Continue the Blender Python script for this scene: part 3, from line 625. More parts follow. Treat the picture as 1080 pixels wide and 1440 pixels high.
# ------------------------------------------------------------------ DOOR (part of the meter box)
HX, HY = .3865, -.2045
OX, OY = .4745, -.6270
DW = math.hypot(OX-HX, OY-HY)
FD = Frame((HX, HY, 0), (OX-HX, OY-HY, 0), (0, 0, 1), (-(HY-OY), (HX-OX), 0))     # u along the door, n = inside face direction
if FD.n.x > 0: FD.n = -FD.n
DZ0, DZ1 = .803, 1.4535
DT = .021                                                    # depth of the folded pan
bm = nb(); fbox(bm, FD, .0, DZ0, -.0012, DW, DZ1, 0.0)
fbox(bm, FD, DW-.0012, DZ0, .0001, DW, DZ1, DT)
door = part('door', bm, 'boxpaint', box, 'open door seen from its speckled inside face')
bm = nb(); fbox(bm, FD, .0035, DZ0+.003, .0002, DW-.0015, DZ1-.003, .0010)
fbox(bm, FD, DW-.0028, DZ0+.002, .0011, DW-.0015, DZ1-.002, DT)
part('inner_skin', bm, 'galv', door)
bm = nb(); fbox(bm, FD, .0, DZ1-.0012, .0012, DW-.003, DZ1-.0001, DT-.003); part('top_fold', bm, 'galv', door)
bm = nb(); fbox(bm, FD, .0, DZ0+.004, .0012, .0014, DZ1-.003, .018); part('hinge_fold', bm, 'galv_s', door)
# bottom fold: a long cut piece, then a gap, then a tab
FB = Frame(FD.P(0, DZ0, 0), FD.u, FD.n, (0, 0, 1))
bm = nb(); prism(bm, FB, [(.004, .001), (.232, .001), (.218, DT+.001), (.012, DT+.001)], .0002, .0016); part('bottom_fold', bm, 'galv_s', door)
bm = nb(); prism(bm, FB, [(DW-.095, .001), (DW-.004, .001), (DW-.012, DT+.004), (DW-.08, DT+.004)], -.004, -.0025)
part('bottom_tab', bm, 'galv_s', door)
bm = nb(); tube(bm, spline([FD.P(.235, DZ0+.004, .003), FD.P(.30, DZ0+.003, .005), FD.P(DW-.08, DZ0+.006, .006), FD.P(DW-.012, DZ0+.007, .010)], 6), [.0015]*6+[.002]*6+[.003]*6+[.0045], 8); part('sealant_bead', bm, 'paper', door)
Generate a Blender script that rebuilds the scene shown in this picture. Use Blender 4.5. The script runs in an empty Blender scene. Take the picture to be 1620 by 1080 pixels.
========
*Goal*
Your task is to retype all of the records exactly.

*Finished answer*
Continue the Blender Python script for this scene: part 3, from line 625. More parts follow. Treat the picture as 1080 pixels wide and 1440 pixels high.
# ------------------------------------------------------------------ DOOR (part of the meter box)
HX, HY = .3865, -.2045
OX, OY = .4745, -.6270
DW = math.hypot(OX-HX, OY-HY)
FD = Frame((HX, HY, 0), (OX-HX, OY-HY, 0), (0, 0, 1), (-(HY-OY), (HX-OX), 0))     # u along the door, n = inside face direction
if FD.n.x > 0: FD.n = -FD.n
DZ0, DZ1 = .803, 1.4535
DT = .021                                                    # depth of the folded pan
bm = nb(); fbox(bm, FD, .0, DZ0, -.0012, DW, DZ1, 0.0)
fbox(bm, FD, DW-.0012, DZ0, .0001, DW, DZ1, DT)
door = part('door', bm, 'boxpaint', box, 'open door seen from its speckled inside face')
bm = nb(); fbox(bm, FD, .0035, DZ0+.003, .0002, DW-.0015, DZ1-.003, .0010)
fbox(bm, FD, DW-.0028, DZ0+.002, .0011, DW-.0015, DZ1-.002, DT)
part('inner_skin', bm, 'galv', door)
bm = nb(); fbox(bm, FD, .0, DZ1-.0012, .0012, DW-.003, DZ1-.0001, DT-.003); part('top_fold', bm, 'galv', door)
bm = nb(); fbox(bm, FD, .0, DZ0+.004, .0012, .0014, DZ1-.003, .018); part('hinge_fold', bm, 'galv_s', door)
# bottom fold: a long cut piece, then a gap, then a tab
FB = Frame(FD.P(0, DZ0, 0), FD.u, FD.n, (0, 0, 1))
bm = nb(); prism(bm, FB, [(.004, .001), (.232, .001), (.218, DT+.001), (.012, DT+.001)], .0002, .0016); part('bottom_fold', bm, 'galv_s', door)
bm = nb(); prism(bm, FB, [(DW-.095, .001), (DW-.004, .001), (DW-.012, DT+.004), (DW-.08, DT+.004)], -.004, -.0025)
part('bottom_tab', bm, 'galv_s', door)
bm = nb(); tube(bm, spline([FD.P(.235, DZ0+.004, .003), FD.P(.30, DZ0+.003, .005), FD.P(DW-.08, DZ0+.006, .006), FD.P(DW-.012, DZ0+.007, .010)], 6), [.0015]*6+[.002]*6+[.003]*6+[.0045], 8); part('sealant_bead', bm, 'paper', door)
Generate a Blender script that rebuilds the scene shown in this picture. Use Blender 4.5. The script runs in an empty Blender scene. Take the picture to be 1620 by 1080 pixels.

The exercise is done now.